San Fran… I love your style.

12 Nov

On my recent trip to San Francisco, I was able to check out this beautiful city filled with some truly interesting people. The city and the people itself are definitely known for their flamboyant ways as well as not giving a damn. It was such a great all around vibe different from what I am use to. It was a lot more of a “to each his own” city. Not to mention, it has some of the most gorgeous neighborhoods I’ve ever seen. The Painted Ladies alone was quite a sight and not just because the neighborhood itself reminds me of one of my favorite childhood show, Full House.

Napa Valley is officially one of my favorite destinations. The scenery is beyond beautiful and breath taking to the max. And the weather… wow. That is all I got to say. Ladies, this is the town for great hair – this is coming from someone who lives in a very humid state. Being able to visit it with close friends was such a great recipe for a lot of memories and tons of laugh. Something I desperately needed, along with of course a few glasses of wine.

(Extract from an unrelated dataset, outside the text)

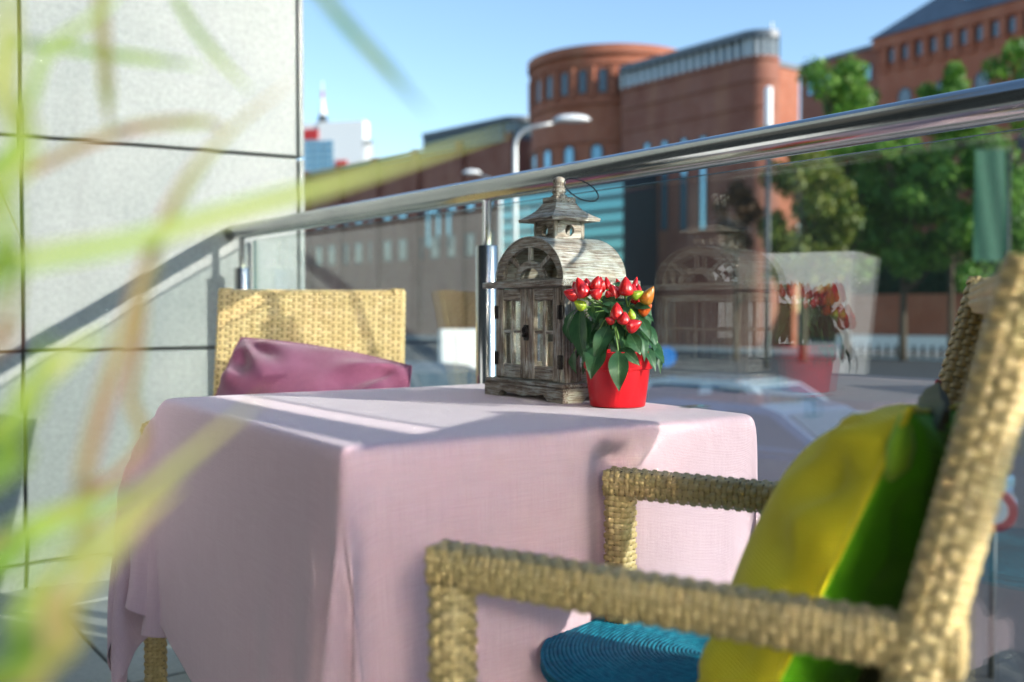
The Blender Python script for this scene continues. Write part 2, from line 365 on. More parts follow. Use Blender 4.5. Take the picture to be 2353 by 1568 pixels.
M_FOL = [foliage('leaves_green', (0.06, 0.19, 0.02), (0.24, 0.42, 0.06)), foliage('leaves_yellowing', (0.06, 0.14, 0.015), (0.27, 0.28, 0.04)), foliage('leaves_rust', (0.10, 0.05, 0.02), (0.24, 0.11, 0.04)), foliage('hedge_leaves', (0.012, 0.06, 0.03), (0.03, 0.11, 0.05))]
M_LAMPGREY = plain('galvanised', (0.50, 0.51, 0.50), 0.4, 0.6)
M_REDPAINT = plain('red_paint', (0.55, 0.03, 0.03), 0.5)
M_BLUEPAINT = plain('blue_paint', (0.01, 0.20, 0.60), 0.4)
M_RUBBER = plain('rubber', (0.02, 0.02, 0.02), 0.8)
M_CARW = NT('white_car_paint'); M_CARW.col((0.42, 0.50, 0.54)); M_CARW.set(Roughness=0.25); M_CARW.p.inputs['Coat Weight'].default_value = 0.6; M_CARW = M_CARW.m
M_CARB = NT('silver_blue_car_paint'); M_CARB.col((0.13, 0.19, 0.27)); M_CARB.set(Roughness=0.25, Metallic=0.4); M_CARB.p.inputs['Coat Weight'].default_value = 0.6; M_CARB = M_CARB.m
M_GREENREFL = plain('green_reflection', (0.025, 0.11, 0.06), 0.8)
# ================================================================== setting near the camera
N = Vector((0.8, 0.6, 0)); U = Vector((-0.6, 0.8, 0))          # railing: N points out over the street, U runs away from the camera
RAIL_D, GLASS_D, RAIL_Z = 1.345, 1.421, 1.197
def rail_pt(px, D): # point on the line N.p = D seen at photo column px
    k = (px - 1176.5) / FPX; y = D / (0.8 * k + 0.6); return Vector((k * y, y, 0))
W0 = rail_pt(533, RAIL_D); WD = Vector((0.868, 0.496, 0)).normalized(); WN = Vector((WD.y, -WD.x, 0))   # wall line, direction and normal
WALLM = frame(WD, -WN, (0, 0, 1), W0)                           # local x along the wall, y into it
def wall_s(px):
    k = (px - 1176.5) / FPX; return (k * W0.y - W0.x) / (WD.x - k * WD.y)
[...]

All in all, it was an amazing trip in a beautiful city I cannot wait to return to. I can’t fully describe it, you just have to go. It is also a reminder of how getting away and enjoying different people and their cultures, their perspective on everyday life can help you see things in a different manner. It reminds you to enjoy life and take it all in. I am already looking forward to my next trip…. hmmm where to?